Anneliese Dodds, Labour’s shadow chancellor, said loads would be a ‘relief’ to small businesses (UK Parliament/PA Wire)

Labour’s shadow chancellor Anneliese Dodds said Mr Sunak’s announcement would be a “relief” for businesses, but said the UK had “an enormous mountain to climb” to match other countries’ support for smaller firms.

“It’s a relief to hear from the chancellor that he’s listened to calls from this side of the House, business, and others that we need a full guarantee for at least some loans – he stated those of up to £50,000,” said Ms Dodds.

“But we need to be clear the UK has an enormous mountain to climb in this area.
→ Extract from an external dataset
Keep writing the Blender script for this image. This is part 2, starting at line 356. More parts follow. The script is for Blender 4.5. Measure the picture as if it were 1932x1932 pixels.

Switzerland has a population of under 9 million, yet it approved four times as many loans within its first week than the UK has done in a month.

“We’re running out of time, so can I ask the chancellor how he will ensure that banks back loans and get them to those businesses that need it. How will they get out of the door and what plans does he have to ensure the capacity will be there in banks to provide those loans?”

CBI director general Carolyn Fairbairn said the bounce back loan scheme was ”transformational”.

“Sole traders, micro-firms and entrepreneurs will now have a simple route to fast finance to stay afloat, without red tape or time-consuming checks,” said Dame Carolyn. “Thousands of businesses could be saved by this lifeline. Banks now need to continue their work in overdrive to get the loans flowing faster.”

British Chambers of Commerce director general Adam Marshall said: “The chancellor has demonstrated he is listening to the concerns of our business communities and taking steps to get cash to the front line where it is needed. This new route for our smallest companies to apply quickly and get a fast decision will be crucial to those who have struggled to get a CBILS loan.”

Banking industry body UK Finance said there was a “shared responsibility to take all measures possible to get relief to businesses”.

“Following the changes to the scheme announced today lenders will only ask businesses for information and data they might reasonably be able to provide at speed and we will not require the provision of forward-looking financial information or business plans from businesses applying for CBILS-backed lending, relying instead on our own information to assess credit and business viability,” said UK Finance.

“Frontline staff have been working tirelessly to get money to those viable businesses that need help and we stand ready to support many more customers in the weeks ahead.”